• [Exercise details] Each line of the material must be repeated precisely, with the pictures left out.
------ Dataset extract
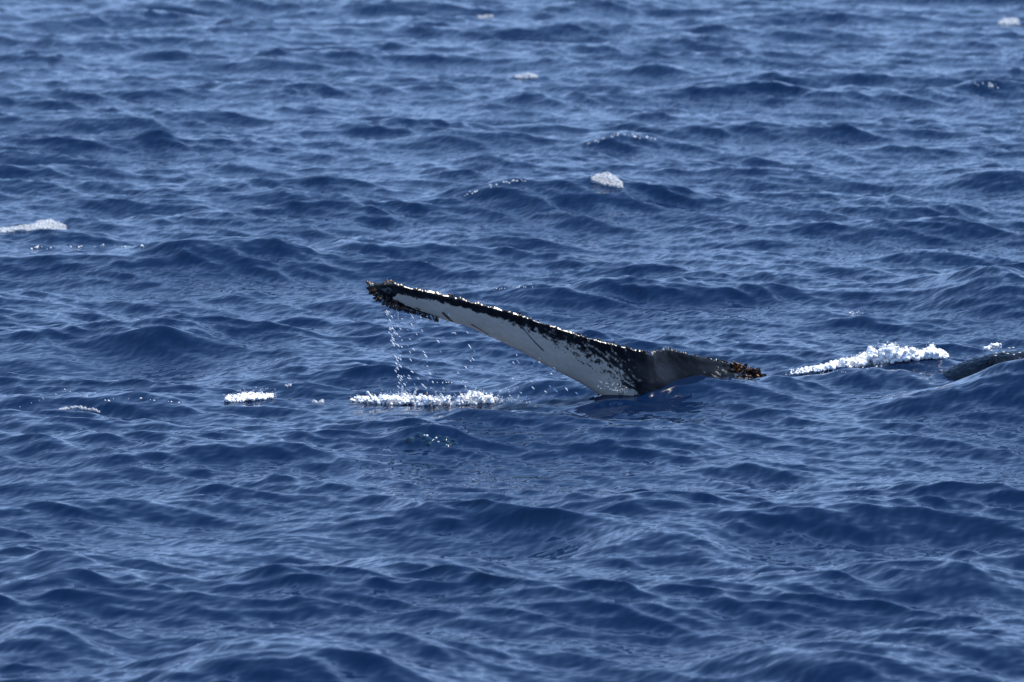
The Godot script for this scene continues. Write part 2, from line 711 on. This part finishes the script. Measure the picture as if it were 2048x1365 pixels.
func fluke_skin() -> StandardMaterial3D:
	var w := 2000
	var h := 220
	var img := Image.create(w, h, false, Image.FORMAT_RGB8)
	var streak := FastNoiseLite.new()
	streak.seed = 5
	streak.frequency = 0.06
	streak.fractal_octaves = 4
	var grain := FastNoiseLite.new()
	grain.seed = 8
	grain.frequency = 0.11
	var blot := FastNoiseLite.new()
	blot.seed = 21
	blot.frequency = 0.012
	var scars := [[886, 622, 904, 641, 2.6], [943, 645, 976, 666, 1.3], [1046, 651, 1068, 677, 1.0], [1068, 677, 1087, 696, 1.3], [832, 613, 839, 616, 1.6]]
	for i in w:
		var s := 2.0 * (i + 0.5) / w
		var q := station(s)
		var chord := Vector2(q[1] - q[4], q[2] - q[5]).length()
		# width of the dark rim, in the same units as the chord, and how far its speckles reach below it
		var band := line_at([[0.0, 60], [0.06, 40], [0.09, 15], [0.2, 13], [0.4, 15], [0.5, 17], [0.6, 20], [0.7, 27], [0.8, 40], [0.88, 72], [0.95, 140], [1.0, 300], [1.12, 240], [1.2, 110], [1.3, 58], [1.4, 36], [1.6, 26], [1.75, 30], [1.8, 100], [2.0, 100]], s)
		var reach := line_at([[0.0, 2], [0.1, 2.5], [0.35, 2.5], [0.45, 6], [0.55, 12], [0.65, 20], [0.75, 30], [0.9, 45], [1.1, 40], [1.3, 24], [1.6, 12], [2.0, 8]], s)
		for j in h:
			var v := minf((j + 0.5) / h / 0.94, 1.0)
			var x := lerpf(q[1], q[4], v)
			var y := lerpf(q[2], q[5], v)
			# streaks run outwards and down
			var a := x * 0.82 + y * 0.57
			var b := -x * 0.57 + y * 0.82
			var st := streak.get_noise_2d(a * 0.6, b * 1.7)
			var depth := v * chord + 4.0 * grain.get_noise_2d(x * 0.7, y)
			var dark := smoothstep(-0.34, 0.34, (band - depth) / reach * 0.5 + st * 0.8 + 0.45 * grain.get_noise_2d(x * 1.3, y * 1.3))
			if depth > band + reach * 1.7:
				dark = 0.0
			# leading edge of the outer lobe is dark too
			var lead := line_at([[0.0, 50], [0.08, 14], [0.13, 8], [0.2, 5], [0.24, 0.5], [1.0, 0.0], [1.5, 0], [1.65, 14], [2.0, 60]], s)
			if (1.0 - v) * chord < lead + 3.0 * grain.get_noise_2d(x, y + 50.0) and lead > 0.6:
				dark = 1.0
			for c in scars:
				var p := Vector2(x, y)
				var cl := Geometry2D.get_closest_point_to_segment(p, Vector2(c[0], c[1]), Vector2(c[2], c[3]))
				dark = maxf(dark, 0.8 * (1.0 - smoothstep(c[4] * 0.5, c[4] * 1.2, p.distance_to(cl))))
			var pale := 0.74 + 0.05 * blot.get_noise_2d(x, y * 2.0) + 0.04 * st + 0.03 * grain.get_noise_2d(x * 2.0, y * 2.0)
			var white := Color(pale * 1.05, pale * 0.99, pale * 0.91)
			var black := Color(0.045, 0.045, 0.05).lerp(Color(0.13, 0.13, 0.14), clampf(0.25 + 1.2 * blot.get_noise_2d(x * 3.0 + 500.0, y * 3.0) + 1.3 * streak.get_noise_2d(a * 0.5 + 900.0, b * 2.2), 0.0, 1.0))
			# a ring-shaped scar near the tip
			var ringd := absf(Vector2((x - 775.0), (y - 577.0) * 1.2).length() - 6.0)
			var c2 := white.lerp(black, clampf(dark, 0.0, 1.0))
			c2 = c2.lerp(Color(0.42, 0.42, 0.41), 0.75 * (1.0 - smoothstep(0.8, 3.2, ringd)) * smoothstep(-0.25, 0.2, grain.get_noise_2d(x * 0.8, y * 0.8) + (0.2 if x > 775 else 0.0)))
			c2 = c2.lerp(Color(0.42, 0.43, 0.42), 0.8 * (1.0 - smoothstep(0.5, 1.0, Vector2((x - 769) / 7.0, (y - 575) / 3.0).length() + 0.5 * grain.get_noise_2d(x * 2.0, y * 2.0))))
			if v > 0.997:
				c2 = black
			img.set_pixel(i, j, c2)
		for j in range(h - 6, h):
			img.set_pixel(i, j, Color(0.09, 0.09, 0.095))
	var m := StandardMaterial3D.new()
	m.albedo_texture = ImageTexture.create_from_image(img)
	m.roughness = 0.3
	m.metallic_specular = 0.5
	return m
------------
• [Result of the task]
The Godot script for this scene continues. Write part 2, from line 711 on. This part finishes the script. Measure the picture as if it were 2048x1365 pixels.
func fluke_skin() -> StandardMaterial3D:
	var w := 2000
	var h := 220
	var img := Image.create(w, h, false, Image.FORMAT_RGB8)
	var streak := FastNoiseLite.new()
	streak.seed = 5
	streak.frequency = 0.06
	streak.fractal_octaves = 4
	var grain := FastNoiseLite.new()
	grain.seed = 8
	grain.frequency = 0.11
	var blot := FastNoiseLite.new()
	blot.seed = 21
	blot.frequency = 0.012
	var scars := [[886, 622, 904, 641, 2.6], [943, 645, 976, 666, 1.3], [1046, 651, 1068, 677, 1.0], [1068, 677, 1087, 696, 1.3], [832, 613, 839, 616, 1.6]]
	for i in w:
		var s := 2.0 * (i + 0.5) / w
		var q := station(s)
		var chord := Vector2(q[1] - q[4], q[2] - q[5]).length()
		# width of the dark rim, in the same units as the chord, and how far its speckles reach below it
		var band := line_at([[0.0, 60], [0.06, 40], [0.09, 15], [0.2, 13], [0.4, 15], [0.5, 17], [0.6, 20], [0.7, 27], [0.8, 40], [0.88, 72], [0.95, 140], [1.0, 300], [1.12, 240], [1.2, 110], [1.3, 58], [1.4, 36], [1.6, 26], [1.75, 30], [1.8, 100], [2.0, 100]], s)
		var reach := line_at([[0.0, 2], [0.1, 2.5], [0.35, 2.5], [0.45, 6], [0.55, 12], [0.65, 20], [0.75, 30], [0.9, 45], [1.1, 40], [1.3, 24], [1.6, 12], [2.0, 8]], s)
		for j in h:
			var v := minf((j + 0.5) / h / 0.94, 1.0)
			var x := lerpf(q[1], q[4], v)
			var y := lerpf(q[2], q[5], v)
			# streaks run outwards and down
			var a := x * 0.82 + y * 0.57
			var b := -x * 0.57 + y * 0.82
			var st := streak.get_noise_2d(a * 0.6, b * 1.7)
			var depth := v * chord + 4.0 * grain.get_noise_2d(x * 0.7, y)
			var dark := smoothstep(-0.34, 0.34, (band - depth) / reach * 0.5 + st * 0.8 + 0.45 * grain.get_noise_2d(x * 1.3, y * 1.3))
			if depth > band + reach * 1.7:
				dark = 0.0
			# leading edge of the outer lobe is dark too
			var lead := line_at([[0.0, 50], [0.08, 14], [0.13, 8], [0.2, 5], [0.24, 0.5], [1.0, 0.0], [1.5, 0], [1.65, 14], [2.0, 60]], s)
			if (1.0 - v) * chord < lead + 3.0 * grain.get_noise_2d(x, y + 50.0) and lead > 0.6:
				dark = 1.0
			for c in scars:
				var p := Vector2(x, y)
				var cl := Geometry2D.get_closest_point_to_segment(p, Vector2(c[0], c[1]), Vector2(c[2], c[3]))
				dark = maxf(dark, 0.8 * (1.0 - smoothstep(c[4] * 0.5, c[4] * 1.2, p.distance_to(cl))))
			var pale := 0.74 + 0.05 * blot.get_noise_2d(x, y * 2.0) + 0.04 * st + 0.03 * grain.get_noise_2d(x * 2.0, y * 2.0)
			var white := Color(pale * 1.05, pale * 0.99, pale * 0.91)
			var black := Color(0.045, 0.045, 0.05).lerp(Color(0.13, 0.13, 0.14), clampf(0.25 + 1.2 * blot.get_noise_2d(x * 3.0 + 500.0, y * 3.0) + 1.3 * streak.get_noise_2d(a * 0.5 + 900.0, b * 2.2), 0.0, 1.0))
			# a ring-shaped scar near the tip
			var ringd := absf(Vector2((x - 775.0), (y - 577.0) * 1.2).length() - 6.0)
			var c2 := white.lerp(black, clampf(dark, 0.0, 1.0))
			c2 = c2.lerp(Color(0.42, 0.42, 0.41), 0.75 * (1.0 - smoothstep(0.8, 3.2, ringd)) * smoothstep(-0.25, 0.2, grain.get_noise_2d(x * 0.8, y * 0.8) + (0.2 if x > 775 else 0.0)))
			c2 = c2.lerp(Color(0.42, 0.43, 0.42), 0.8 * (1.0 - smoothstep(0.5, 1.0, Vector2((x - 769) / 7.0, (y - 575) / 3.0).length() + 0.5 * grain.get_noise_2d(x * 2.0, y * 2.0))))
			if v > 0.997:
				c2 = black
			img.set_pixel(i, j, c2)
		for j in range(h - 6, h):
			img.set_pixel(i, j, Color(0.09, 0.09, 0.095))
	var m := StandardMaterial3D.new()
	m.albedo_texture = ImageTexture.create_from_image(img)
	m.roughness = 0.3
	m.metallic_specular = 0.5
	return m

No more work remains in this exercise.